Anima Mundi n’est pas, à proprement parler, une partie intégrante de la fameuse trilogie Qatsi. Réalisé par le tandem Glass-Reggio à la demande du World Wildlife Fund, il s’agit d’un film aux intentions didactiques (on pourrait même parler de propagande environnementale) destiné à sensibiliser le public au sort du monde animal. À défaut de pouvoir qualifier cette oeuvre de moins cérébrale, on s’entendra pour dire qu’il s’agit d’un travail plus «organique», Glass ayant pigé à gauche et à droite dans les musiques traditionnelles du monde entier pour l’élaboration de la trame sonore.

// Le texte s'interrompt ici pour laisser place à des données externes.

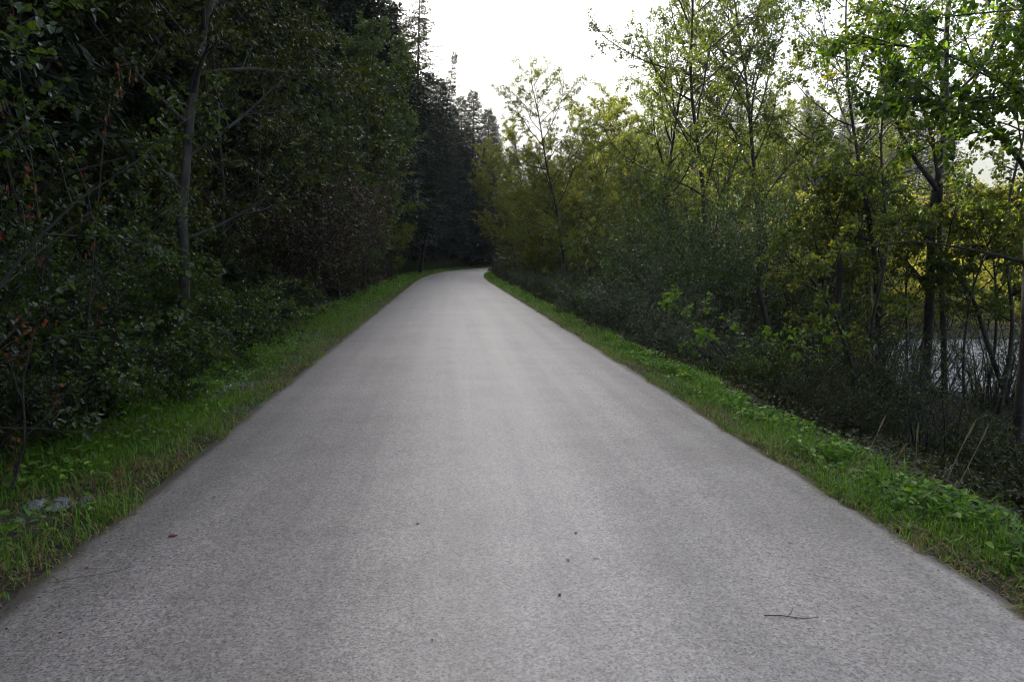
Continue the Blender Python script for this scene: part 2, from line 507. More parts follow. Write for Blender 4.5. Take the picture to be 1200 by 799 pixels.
class Plant:
    def __init__(self, seed):
        self.rng = np.random.default_rng(seed)
        self.t = Tubes()
        self.tw = []           # leaf bearing twigs (points, weight)

    def stem(self, pts, r0, r1, levels, li=0, k=8, power=1.):
        """pts: polyline; levels: list of dicts, one for each order of branching"""
        rng = self.rng
        pts = np.asarray(pts, float)
        u = np.linspace(0, 1, len(pts))
        rad = r0 + (r1 - r0) * u ** power
        if li == 0:
            rad[0] *= 1.35
        self.t.add(pts, rad, k)
        if li >= len(levels):
            self.tw.append((pts, 1.))
            return
        lv = levels[li]
        Ls = np.linalg.norm(np.diff(pts, axis=0), axis=1).sum()
        n = lv['n'] * (np.clip(Ls / lv['ref'], .25, 1.3) if 'ref' in lv else 1)
        n = max(1, int(round(n * rng.uniform(.8, 1.2))))
        phase = rng.uniform(0, 6.28)
        for i in range(n):
            f = lv['t0'] + (lv.get('t1', 1.) - lv['t0']) * (i + rng.uniform(0, 1)) / n
            f = min(f, .985)
            x = f * (len(pts) - 1); a = int(x); w = x - a
            p = pts[a] * (1 - w) + pts[a + 1] * w
            tg = pts[a + 1] - pts[a]; tg = tg / np.linalg.norm(tg)
            if li == 0:
                phase += 2.4 + rng.normal(0, .4)
                h = np.array([math.cos(phase), math.sin(phase), 0])
                h = h - tg * np.dot(h, tg); h /= np.linalg.norm(h)
            else:
                h = perp(rng, tg); h[2] *= .5; h /= max(np.linalg.norm(h), 1e-6)
            an = R(lv['ang'] + rng.normal(0, 9))
            d = tg * math.cos(an) + h * math.sin(an)
            shape = lv.get('shape', 'round')
            g = (f - lv['t0']) / max(1 - lv['t0'], 1e-6)
            if shape == 'cone': pr = 1.05 - .85 * g
            elif shape == 'round': pr = .35 + 1.0 * math.sin(math.pi * min(1, .18 + .78 * g)) * .75
            else: pr = 1 - .5 * g
            ln = (lv['len'] if lv.get('abs', True) else lv['len'] * Ls) * pr * rng.uniform(.7, 1.25)
            ln = max(ln, .14)
            rr = min((r0 + (r1 - r0) * f ** power) * .75, lv['r'] * rng.uniform(.8, 1.2) * (.5 + .5 * pr))
            m = lv.get('seg', 5)
            q = grow_path(rng, p, d, ln, m, lv.get('wob', .12), lv.get('grav', 0.))
            self.stem(q, rr, rr * .3, levels, li + 1, lv.get('k', 4))
        if lv.get('end', True):
            m = len(pts) * 2 // 3
            self.tw.append((pts[m:], .6))

    def leaves(self, per, L, W, up=.7, droop=.3, spread=.03, start=.1):
        rng = self.rng
        P, D = [], []
        ln = np.array([np.linalg.norm(t[-1] - t[0]) for t, w in self.tw])
        med = np.median(ln)
        for (pts, w), l in zip(self.tw, ln):
            n = rng.poisson(per * w * min(max(l / med, .2), 1.7))
            if n == 0: continue
            u = rng.uniform(start, 1, n) * (len(pts) - 1)
            a = np.minimum(u.astype(int), len(pts) - 2); f = (u - a)[:, None]
            P.append(pts[a] * (1 - f) + pts[a + 1] * f)
            D.append(norm(pts[a + 1] - pts[a]))
        P = np.concatenate(P); D = np.concatenate(D)
        n = len(P)
        side = norm(np.cross(D, rng.normal(0, 1, (n, 3))))
        d = norm(D * rng.uniform(.2, 1, (n, 1)) + side * .9 + np.array([0, 0, -droop]) * rng.uniform(.3, 1.6, (n, 1)))
        nn = UP * up + rng.normal(0, .45, (n, 3))
        P = P + rng.normal(0, spread, (n, 3))
        s = rng.uniform(.65, 1.25, n)
        # neighbouring leaves turn together
        cl = .5 + .35 * np.sin(P[:, 0] * 1.7 + 2 * np.sin(P[:, 2] * .9)) * np.sin(P[:, 1] * 1.9 + P[:, 2] * 1.1)
        rnd = np.clip(.62 * rng.random(n) + .38 * cl, 0, 1)
        return P, d, nn, L * s, W * s, rnd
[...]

«Je crois en effet que le terme est approprié, confirme Glass. Mais là aussi, on retrouve ce mélange entre les deux pôles: Godfrey a un talent incroyable pour trouver l’âme de son sujet; il filme la nature avec un amour profond. Pourtant, c’est un intellectuel endurci, fasciné par l sémiologie française!»
Lorsque le dernier volet de la trilogie sera enfin terminé, d’ici un an ou deux, Glass et Reggio tourneront la page sur un travail commun qui aura occupé près d’un quart de siècle de leur existence. Comment le compositeur voit-il la fin de cette aventure? «Je crois que j’aurai de la difficulté à parler de la trilogie dans son ensemble tant que le troisième film ne sera pas terminé. En fait, j’ai hâte de fermer la boucle; mais je ne sais pas si Godfrey ressent la même chose. C’est un homme d’une telle intégrité; la série des Quatsi, c’est l’oeuvre de sa vie, il n’a fait que ça. On lui a présenté un tas d’offres, mais il les a toutes déclinées.»
Glass, de son côté, a réalisé un nombre incroyable de choses au cours des vingt-cinq dernières années, et il travaille présentement à cinq ou six projets différents, pour le cinéma, l’opéra ou le théâtre. Loin de croire que ses plus grandes créations sont derrière lui, Glass semble persuadé que le meilleur est encore à venir. N’a-t-il pas l’impression que notre époque ne fait que répéter, à la manière de ses propres compositions musicales, quelques éléments connus? «Non, au contraire, je crois que nous vivons une époque formidable. Il y a un souffle particulier en ce moment, qui est réellement excitant: le monde entier semble branché sur une nouvelle énergie. Si j’ai besoin de musiciens africains ou d’un chanteur tibétain pour une pièce, je peux les trouver à deux pas de chez moi, ou encore communiquer avec eux grâce aux nouvelles technologies. Vous n’avez qu’à regarder dans votre cour: imaginez, dans une ville comme Montréal, se retrouvent deux des plus grandes figures du théâtre international, Gilles Maheu et Robert Lepage. Si vous vous emmerdez, vous n’avez que vous à blâmer!»
À une époque où la vitesse fait foi de tout, où la technologie, pour reprendre le titre de Koyaanisqatsi, semble mettre la vie «hors d’équilibre», Glass arrive-t-il à suivre le flot? «Je sais très peu de choses et j’ai un talent assez limité; mais, heueusement, je suis entouré d’hommes et de femmes très talentueux qui connaissent toutes les nouvelles technologies et qui me gardent au courant. Et puis mon travail se nourrit sans cesse de rencontres fascinantes; si je ne m’en tenais qu’à ce que je sais, je n’écrirais que des pièces pour quatuors à cordes et des contrepoints.»